For the first time in a while I’m confident that we will go VERY far in the post season.

For a great breakdown on the Hamels velocity issue, check out Dave Murphy’s Daily News blog.
http://www.philly.com/philly/blogs/phillies/
He discussses the topic in depth and it is really quite good.

f.i.j.: Actually, the comments from the Phillies over calling up kids was that they don’t want to bring them in to disrupt the locker room. They said they’re focused on bringing in players who have been there before, so that the guys are familiar with each other.
We’ve discussed the “chemistry” issue, but I think from the club’s standpoint they don’t want to mess with success. It looks as though they have their priorities straight and aren’t looking to reward anyone.

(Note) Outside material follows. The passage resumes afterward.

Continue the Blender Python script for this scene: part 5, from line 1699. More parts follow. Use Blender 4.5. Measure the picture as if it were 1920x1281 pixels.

Which players have said that? It doesn’t make any sense. What are two or three extra warm bodies in the clubhouse going to do to the mystical magical (but undefined) “chemistry” going on in there? What they will do is provide extra help in stretches where players are fatigued, some quality pinch running if any of the Molasses crew gets on base, and stress relief for when the bullpen gets overworked. These are all invaluable things in September, which is why all teams do it, even those in the hunt, and why nobody gripes about “chemistry” for no reason.

I agree that we don’t need to bring up 15 guys just because we can, however 5 or so whoud be a huge help. As Phylan says, a pinch runner (the guy from AA or this Goose kid), Mayberry, an infielder and one or two arms as well as a catcher. Most will have already been on the team at some point, and the ones who havent’ will be so star-shocked at first that they’ll sit quietly until told to jump (and then they’ll ask “how high?”)

debindixie, I posted the same theory after the game last night, and earlier on this board. The change in speed was impossible not to notice on MLB.com’s Gameday.

phylan: The players didn’t say it. Management did.